[lbo-talk] Harry Potter, Metritocracy, and Reward

Robert Wrubel bobwrubel at yahoo.com
Fri Aug 24 08:50:04 PDT 2007


Chris Doss <lookoverhere1 at yahoo.com> wrote:

"Aristotle is talking in terms of arete, personal excellence, not social class, right? I imagine that in a hypothetical classless society there would still be differences in social status based on achievement, personal likeability and so forth."

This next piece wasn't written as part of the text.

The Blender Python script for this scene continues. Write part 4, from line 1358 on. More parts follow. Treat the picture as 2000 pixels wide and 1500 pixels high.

This is interesting. What would be the source of arete in this hypothetical society? Do you mean some people would still be not entirely with the program, feeling slighted, wanting to challenge the group, not content with just being happy and productive? Iago and Othello move us because we all have a little of envy and jealousy in us, but in this hypothetical classless society presumably there'd be much less of those emotions, and a drama involving them would be incomprehensible or unmoving. Like the story of Abraham and Isaac is to me.

BobW

--- Robert Wrubel wrote:
>
> There couldnt be tragedy in Aristotle's sense,
> which requires someone of elevated stature, but more
> than that, someone whose fall questions the
> established order.
>

Aristotle is talking in terms of arete, personal excellence, not social class, right? I imagine that in a hypothetical classless society there would still be differences in social status based on achievement, personal likeability and so forth.